Of course there are phases or moments in revolutionary processes, Löwy argues, implying that the distinction between a democratic revolution and a socialist revolution is more one of content than mechanical sequence. While this is true, the focus on ‘episodic stages’ obscures a more important point: that Löwy characterises Yugoslavia, China and Vietnam as countries where democratic reforms ‘were inseparably combined (‘chemically’ not merely mechanically) with socialist measures implemented by proletarian parties holding state power’ (p.111). Similarly, Cuba is described as having experienced a victorious democratic revolution through a dictatorship of the proletariat.
He later admits that the possibility of successful bourgeois-democratic revolutions is ‘controversial and ambiguous’ (p.111), and that the historical evidence makes it unclear what exactly defines the success or completion of bourgeois-democratic tasks. He also suggests that what revolutionaries must take from historical evidence, particularly in the twentieth century, is the capacity of bourgeois revolutions to establish relatively stable regimes. An understanding of this process, he argues, ‘arms revolutionaries with a more active understanding of their own role in fighting to prevent bourgeois stabilisation’ (p.113), and of the need to exploit the contradictions of bourgeois regimes. But what Löwy doesn’t address is the idea that state-run post-colonial regimes were an example of this bourgeois stabilisation.
A resulting problem is that he tends to judge the nature of political regimes by their international relations rather than their internal structure or social content. He argues, for example, that increasing industrialisation has made developing countries more dependent on imperialism, and therefore less able to break from the hegemony of bourgeois forces (p.112). This formulation neglects the question of class power, and the notion that imperialist intervention can give rise to new struggles for democracy, as the recent revolutions in the Middle East have shown.
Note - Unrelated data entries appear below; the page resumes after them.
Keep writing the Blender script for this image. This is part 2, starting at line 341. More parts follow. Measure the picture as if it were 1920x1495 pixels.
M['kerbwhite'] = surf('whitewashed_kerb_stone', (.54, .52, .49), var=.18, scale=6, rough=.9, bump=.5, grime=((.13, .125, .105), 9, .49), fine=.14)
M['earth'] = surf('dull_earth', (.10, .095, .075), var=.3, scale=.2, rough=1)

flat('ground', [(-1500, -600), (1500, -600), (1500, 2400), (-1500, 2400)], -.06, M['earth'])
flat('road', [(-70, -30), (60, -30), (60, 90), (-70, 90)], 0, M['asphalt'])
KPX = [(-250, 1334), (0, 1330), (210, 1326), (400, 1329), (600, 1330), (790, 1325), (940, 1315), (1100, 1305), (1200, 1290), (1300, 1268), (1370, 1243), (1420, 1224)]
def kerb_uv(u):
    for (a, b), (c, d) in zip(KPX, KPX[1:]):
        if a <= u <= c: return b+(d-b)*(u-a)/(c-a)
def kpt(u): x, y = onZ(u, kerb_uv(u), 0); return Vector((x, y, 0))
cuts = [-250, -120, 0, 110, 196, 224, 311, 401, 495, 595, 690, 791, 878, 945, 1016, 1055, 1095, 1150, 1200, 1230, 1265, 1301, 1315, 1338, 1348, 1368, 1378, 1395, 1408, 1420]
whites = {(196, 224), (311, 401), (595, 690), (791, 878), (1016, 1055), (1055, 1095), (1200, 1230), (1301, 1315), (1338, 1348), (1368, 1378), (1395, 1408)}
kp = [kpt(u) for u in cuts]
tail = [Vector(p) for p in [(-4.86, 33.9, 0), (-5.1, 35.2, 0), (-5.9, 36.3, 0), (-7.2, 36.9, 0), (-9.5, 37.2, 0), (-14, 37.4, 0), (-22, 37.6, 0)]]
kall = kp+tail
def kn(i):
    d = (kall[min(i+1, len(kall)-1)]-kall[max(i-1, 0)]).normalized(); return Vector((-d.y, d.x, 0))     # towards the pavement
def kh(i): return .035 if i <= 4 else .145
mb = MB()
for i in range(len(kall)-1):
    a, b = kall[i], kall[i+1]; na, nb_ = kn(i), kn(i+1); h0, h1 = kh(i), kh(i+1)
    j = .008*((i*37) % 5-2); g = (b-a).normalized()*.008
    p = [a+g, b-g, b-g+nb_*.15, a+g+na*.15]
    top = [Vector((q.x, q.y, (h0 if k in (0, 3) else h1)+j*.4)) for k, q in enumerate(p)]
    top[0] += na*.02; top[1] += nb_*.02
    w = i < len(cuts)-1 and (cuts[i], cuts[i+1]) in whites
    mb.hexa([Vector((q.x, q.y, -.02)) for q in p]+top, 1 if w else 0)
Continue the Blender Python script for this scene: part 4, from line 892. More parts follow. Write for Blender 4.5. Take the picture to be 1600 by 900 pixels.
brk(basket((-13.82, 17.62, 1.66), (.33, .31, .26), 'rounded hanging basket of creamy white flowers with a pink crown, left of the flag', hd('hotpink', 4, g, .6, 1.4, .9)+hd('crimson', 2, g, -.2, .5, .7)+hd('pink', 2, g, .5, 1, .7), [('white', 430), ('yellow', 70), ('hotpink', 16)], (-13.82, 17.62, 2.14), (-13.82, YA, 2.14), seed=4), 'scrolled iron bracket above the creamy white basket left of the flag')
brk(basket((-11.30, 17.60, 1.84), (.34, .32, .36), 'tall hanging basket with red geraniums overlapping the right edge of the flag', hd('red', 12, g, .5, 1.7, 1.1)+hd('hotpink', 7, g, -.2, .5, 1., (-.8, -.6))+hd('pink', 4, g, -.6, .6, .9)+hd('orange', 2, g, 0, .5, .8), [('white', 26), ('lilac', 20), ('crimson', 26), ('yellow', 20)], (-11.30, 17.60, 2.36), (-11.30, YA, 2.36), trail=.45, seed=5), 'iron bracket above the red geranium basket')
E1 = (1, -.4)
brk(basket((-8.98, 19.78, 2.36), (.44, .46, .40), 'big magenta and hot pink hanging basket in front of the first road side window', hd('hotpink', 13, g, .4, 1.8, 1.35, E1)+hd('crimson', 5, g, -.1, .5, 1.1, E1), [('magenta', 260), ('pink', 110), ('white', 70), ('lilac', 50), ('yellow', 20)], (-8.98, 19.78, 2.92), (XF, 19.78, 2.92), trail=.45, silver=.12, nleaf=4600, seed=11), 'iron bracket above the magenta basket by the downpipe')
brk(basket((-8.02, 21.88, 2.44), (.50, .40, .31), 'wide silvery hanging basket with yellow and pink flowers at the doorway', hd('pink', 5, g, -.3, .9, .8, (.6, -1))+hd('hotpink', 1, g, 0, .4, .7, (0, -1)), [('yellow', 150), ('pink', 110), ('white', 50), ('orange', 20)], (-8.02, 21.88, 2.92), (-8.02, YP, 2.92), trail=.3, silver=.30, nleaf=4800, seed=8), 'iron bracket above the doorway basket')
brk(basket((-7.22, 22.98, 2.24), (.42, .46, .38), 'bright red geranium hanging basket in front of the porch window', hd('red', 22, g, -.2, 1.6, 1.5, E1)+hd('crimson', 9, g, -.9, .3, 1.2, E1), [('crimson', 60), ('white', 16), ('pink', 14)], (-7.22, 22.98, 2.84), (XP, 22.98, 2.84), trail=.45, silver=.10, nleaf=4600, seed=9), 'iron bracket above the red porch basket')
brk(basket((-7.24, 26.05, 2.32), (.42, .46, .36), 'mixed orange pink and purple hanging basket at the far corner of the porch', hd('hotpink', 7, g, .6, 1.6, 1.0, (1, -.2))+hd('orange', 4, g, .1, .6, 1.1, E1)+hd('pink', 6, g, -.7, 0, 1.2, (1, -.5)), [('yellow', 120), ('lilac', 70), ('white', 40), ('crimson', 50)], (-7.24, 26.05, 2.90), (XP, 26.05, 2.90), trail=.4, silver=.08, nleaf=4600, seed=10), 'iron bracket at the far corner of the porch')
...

Löwy warns against the idea that permanent revolution is an automatic process, and this is important. But the danger today is an overestimation of the ability of the bourgeoisie to stabilise the situation – a view that democratic revolutions inevitably lead to bourgeois outcomes. This leads to a pessimism that discounts the objective possibility of a combined socialist-democratic revolution. Either way, in order for revolutionaries to ‘seize the advantage from every hesitation or indecision of the bourgeoisie’ (p.113), they must put themselves at the head of the democratic movement. Subjective factors, including ‘the participatory character of the revolutionary process’ (p.142) and the degree of popular self-organisation and self-activity, are crucial, as we have seen in such inspiring forms in Egypt, Tunisia and elsewhere in the Middle East.